Lavoro che esige una concentrazione tremenda, un apporto intelligente delle voci, esso è un capolavoro tragico che ricorda la tela del Grido di Munch. “L’amore uccide! Ma nessuno trapassa che non abbia conosciuto l’amore”, grida Elektra. Spasimo dunque e furia nelle voci e nell’orchestra.
Antonio Pappano, dirige con slanciata sicurezza l’immensa partitura e l’orchestra risponde con una passione “esagerata” mentre le voci scavalcano per quanto possono la muraglia sinfonica. Fra tutte spicca la protagonista, il soprano Ausrine Stundyte, vero fenomeno vocale, tanto nelle arditezze acute quanto nei mormori, insieme ad un cast eccellente. Lavoro fremente di amore e morte, vendetta e negritudine, l’opera rimane un poema di struggimento di voci e di suoni, un cosmo possente e insanguinato.
Altra voce, altro suono e altra vicenda nel Don Giovanni mozartiano che ha aperto la stagione della Istituzione Universitaria dei Concerti (IUC). Tutto giovane, con una orchestra essenziale, 35 in tutto, eccellente per Mozart. Che Don Giovanni è questo?. Non è romantico, barocco, indugiante nel caratterizzare l’erotico, il tragico e il comico.
Il direttore Enrico Saverio Pagano, classe 1995, è elettrizzante anche sul podio, ama tempi rapidi, chiusure-lampo, non canta troppo nelle arie e nei concertati, ottiene un suono guizzante, talora forse secco, ma brilla per vivacità insieme all’Orchestra da Camera Canova da lui fondata.

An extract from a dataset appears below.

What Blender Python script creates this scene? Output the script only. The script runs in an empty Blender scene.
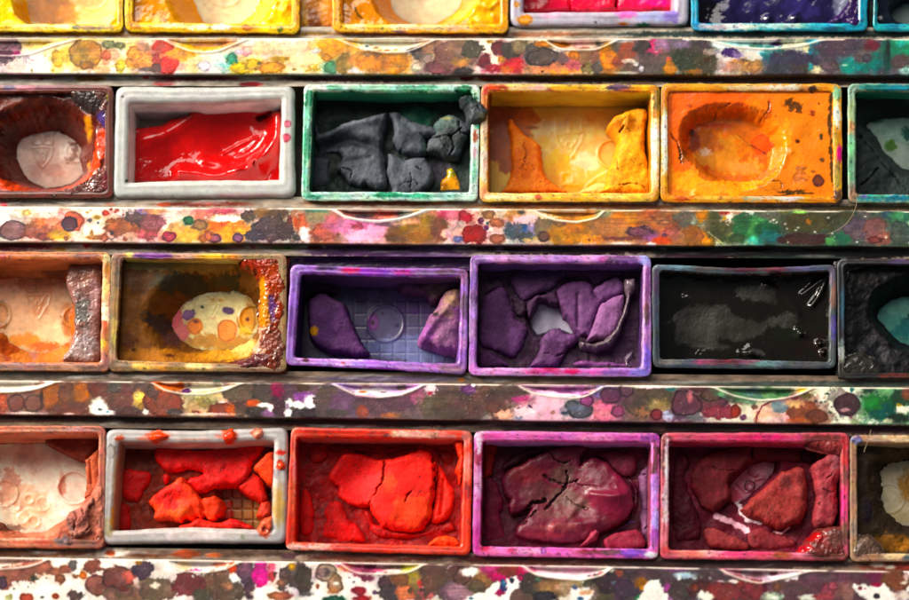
import bpy, math
import numpy as np
from mathutils import Vector, Matrix

C = bpy.context.scene.collection
U = 0.00011                      # metres per photograph pixel in the rim plane
MM = 0.001
D = 2300.0; TILT = math.radians(11.0)
ST, CT = math.sin(TILT), math.cos(TILT)
CAM = np.array([0.0, -D*ST, D*CT])*U

def P(px, py, z):
    """point of the plane at height z (metres) seen at photograph pixel (px, py)"""
    px = np.asarray(px, float); py = np.asarray(py, float)
    a = px-454.5; b = 300.0-py
    dx = a; dy = b*CT + D*ST; dz = b*ST - D*CT
    k = (z-CAM[2])/dz
    return np.stack([CAM[0]+k*dx, CAM[1]+k*dy, np.zeros_like(k)+z], -1)

# ---------------------------------------------------------------- noise
_rng = np.random.RandomState(7)
_LAT = _rng.rand(8, 256, 256)*2-1
def vnoise(x, y, s=0):
    L = _LAT[s % 8]
    x = x+17.3*s; y = y+5.1*s
    xi = np.floor(x).astype(int); yi = np.floor(y).astype(int)
    fx = x-xi; fy = y-yi
    fx = fx*fx*fx*(fx*(fx*6-15)+10); fy = fy*fy*fy*(fy*(fy*6-15)+10)
    x0 = xi & 255; x1 = (xi+1) & 255; y0 = yi & 255; y1 = (yi+1) & 255
    a = L[x0, y0]*(1-fx)+L[x1, y0]*fx
    b = L[x0, y1]*(1-fx)+L[x1, y1]*fx
    return a*(1-fy)+b*fy
def fbm(x, y, s=0, o=4, g=0.5):
    t = 0; a = 1; n = 0
    for i in range(o):
        c, sn = math.cos(i*1.1), math.sin(i*1.1)
        t = t+a*vnoise((x*c-y*sn)*2**i, (x*sn+y*c)*2**i, s+i*3+1); n += a; a *= g
    return t/n
def sstep(a, b, x):
    t = np.clip((x-a)/(b-a), 0, 1)
    return t*t*(3-2*t)
def hexc(h):
    return np.array([int(h[i:i+2], 16)/255 for i in (0, 2, 4)])
def lin(c):
    return np.where(c <= 0.04045, c/12.92, ((np.maximum(c, 0)+0.055)/1.055)**2.4)

# ---------------------------------------------------------------- zoom frames
_Z = [0.0, 0.0, 1.0]
def Z(x0, y0, s=5.68):
    _Z[:] = [x0, y0, s]
def q(p):
    return (_Z[0]+p[0]/_Z[2], _Z[1]+p[1]/_Z[2])
def qs(pts):
    return np.array([q(p) for p in pts], float)

# ---------------------------------------------------------------- stains
_seed = [0]
def b(x, y, rx, ry, col, e=0.28, r=0.22, a=1.0, t=0, g=None, soft=0.8):
    _seed[0] += 1
    cx, cy = q((x, y))
    return ('b', cx, cy, max(rx/_Z[2], .5), max(ry/_Z[2], .5), hexc(col), e, r, a, math.radians(t), g, soft, _seed[0])
def pl(pts, col, e=0.2, r=1.5, a=1.0, g=None, soft=0.8):
    _seed[0] += 1
    return ('p', spline(qs(pts), 6), hexc(col), e, r, a, g, soft, _seed[0])
def st(pts, w, col, a=1.0, r=0.8, g=None, soft=0.7):
    _seed[0] += 1
    return ('s', qs(pts), w/_Z[2]/2, hexc(col), a, r, g, soft, _seed[0])

def spline(p, n=6, closed=True):
    p = np.asarray(p, float); m = len(p); out = []
    for i in range(m if closed else m-1):
        if closed:
            p0, p1, p2, p3 = p[i-1], p[i], p[(i+1) % m], p[(i+2) % m]
        else:
            p0, p1, p2, p3 = p[max(i-1, 0)], p[i], p[i+1], p[min(i+2, m-1)]
        for k in range(n):
            t = k/n
            out.append(0.5*((2*p1)+(p2-p0)*t+(2*p0-5*p1+4*p2-p3)*t*t+(3*p1-p0-3*p2+p3)*t**3)*0.55
                       + (p1*(1-t)+p2*t)*0.45)
    if not closed: out.append(p[-1])
    return np.array(out)

def polyline5(p):
    t = np.arange(5)[None, :, None]/5
    return (p[:, None]*(1-t)+np.roll(p, -1, 0)[:, None]*t).reshape(-1, 2)

def seg_dist(X, Y, pts, closed=False):
    d = np.full(X.shape, 1e9)
    m = len(pts)
    for i in range(m if closed else m-1):
        ax, ay = pts[i]; bx, by = pts[(i+1) % m]
        ux, uy = bx-ax, by-ay; L = ux*ux+uy*uy+1e-12
        t = np.clip(((X-ax)*ux+(Y-ay)*uy)/L, 0, 1)
        d = np.minimum(d, (X-ax-t*ux)**2+(Y-ay-t*uy)**2)
    return np.sqrt(d)
def poly_sdf(X, Y, pts):
    """positive inside"""
    d = seg_dist(X, Y, pts, True)
    ins = np.zeros(X.shape, bool)
    m = len(pts); j = m-1
    for i in range(m):
        xi, yi = pts[i]; xj, yj = pts[j]
        if yi != yj:
            c = ((yi > Y) != (yj > Y)) & (X < (xj-xi)*(Y-yi)/(yj-yi)+xi)
            ins ^= c
        j = i
    return np.where(ins, d, -d)

def stain(X, Y, col, gl, ops):
    """lay the stains one over another on points (X, Y) in photograph pixels; col (N,3) sRGB, gl (N) gloss"""
    for o in ops:
        if o[0] == 'b':
            _, cx, cy, rx, ry, c, e, r, a, t, g, soft, sd = o
            R = max(rx, ry)*(1+r)+3
            k = np.nonzero((abs(X-cx) < R) & (abs(Y-cy) < R))[0]
            if not len(k): continue
            x, y = X[k], Y[k]; m_ = min(rx, ry)
            f = max(3.0, m_*0.8)
            oc, pe = (5, .68) if r >= .2 else (3, .45)
            wx = fbm(x/f+sd*1.7, y/f, sd, oc, pe)*r*2.6*m_; wy = fbm(x/f, y/f+sd*2.3, sd+3, oc, pe)*r*2.6*m_
            u = x-cx+wx; v = y-cy+wy
            ct, s_ = math.cos(t), math.sin(t)
            u, v = u*ct+v*s_, -u*s_+v*ct
            dist = (np.sqrt((u/rx)**2+(v/ry)**2)-1)*m_ if not (rx > 34 and ry > 17) else np.maximum(abs(x-cx+fbm(x/9, y/9, sd, 5, .65)*22)-rx, abs(v)-ry-8)
            if e <= .1 and r >= .2: soft = max(soft, min(2.6, m_*.35))
        elif o[0] == 'p':
            _, pts, c, e, r, a, g, soft, sd = o
            lo = pts.min(0)-4; hi = pts.max(0)+4
            k = np.nonzero((X > lo[0]) & (X < hi[0]) & (Y > lo[1]) & (Y < hi[1]))[0]
            if not len(k): continue
            x, y = X[k], Y[k]
            dist = -poly_sdf(x, y, pts)+r*1.6*fbm(x/5+sd, y/5, sd, 4, .6)
        else:
            _, pts, w, c, a, r, g, soft, sd = o
            e = 0
            lo = pts.min(0)-w-4; hi = pts.max(0)+w+4
            k = np.nonzero((X > lo[0]) & (X < hi[0]) & (Y > lo[1]) & (Y < hi[1]))[0]
            if not len(k): continue
            x, y = X[k], Y[k]
            dist = seg_dist(x, y, pts)-w+r*w*fbm(x/4+sd, y/4, sd, 3, .6)
        m = sstep(soft, -soft, dist)*a
        n = fbm(x/7+sd*.7, y/7, sd+2, 4, .65)
        cc = c[None, :]*(1+0.16*n[:, None])
        if e:
            cc = cc*(1-e*.85*np.exp(-((dist+1.0)/.9)**2))[:, None]
            m = m*(1-0.12*sstep(0, -9, dist)*(n > 0))
        m = np.clip(m, 0, 1)
        col[k] = col[k]*(1-m[:, None])+cc*m[:, None]
        gl[k] = gl[k]*(1-m)+(g if g is not None else np.clip(gl[k]+0.10*n, 0, 1))*m
    return col, gl

# ---------------------------------------------------------------- meshes and materials
def obj(name, co, faces, m, parent=None, col=None, gl=None, gain=1.0, smooth=True):
    me = bpy.data.meshes.new(name)
    co = np.asarray(co, np.float32)
    if parent is not None:
        co = co-np.array(parent.location, np.float32)
    faces = np.asarray(faces, np.int32)
    nf, k = faces.shape
    me.vertices.add(len(co)); me.vertices.foreach_set('co', co.ravel())
    me.loops.add(nf*k); me.loops.foreach_set('vertex_index', faces.ravel())
    me.polygons.add(nf)
    me.polygons.foreach_set('loop_start', np.arange(0, nf*k, k, dtype=np.int32))
    me.polygons.foreach_set('use_smooth', np.full(nf, smooth))
    me.update(calc_edges=True)
    if col is not None:
        c = np.ones((len(co), 4), np.float32)
        l = lin(np.clip(col, 0, 1))*gain
        y = l.mean(1, keepdims=True)
        c[:, :3] = np.clip(y+(l-y)*1.13, 0.003, .86)
        c[:, 3] = np.clip(gl, 0, 1)
        at = me.color_attributes.new('pigment', 'FLOAT_COLOR', 'POINT')
        at.data.foreach_set('color', c.ravel())
    me.validate()
    me.materials.append(m)
    o = bpy.data.objects.new(name, me); C.objects.link(o)
    if parent is not None: o.parent = parent
    return o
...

Certo maturerà forse in poesia, misura, magari con qualche rotondità negli archi e nei legni. Ma i due atti scorrono spigliati e giovani, pieni di verve “toscaniniana”. Molto bello. Se il Don Giovanni di Vittorio Prato è un cantante-attore soddisfacente ( la sua è una bella voce pastosa), lo è pure il Leporello ottimo di Giacomo Nanni – un buffo perfetto – come è eccellente il tenore Marco Ciapini (ascoltare il suo ”Il mio tesoro intanto” è un raro piacere) come poi la Donna Elvira di Michela Guarrera, la Donna Anna di Sabrina Cortese, la cristallina Zerlina di Giulia Bolcato e tutto il cast assai promettente. Ci voleva un Don Giovanni così vivo, tutto d’un fiato. Speriamo sia stato inciso.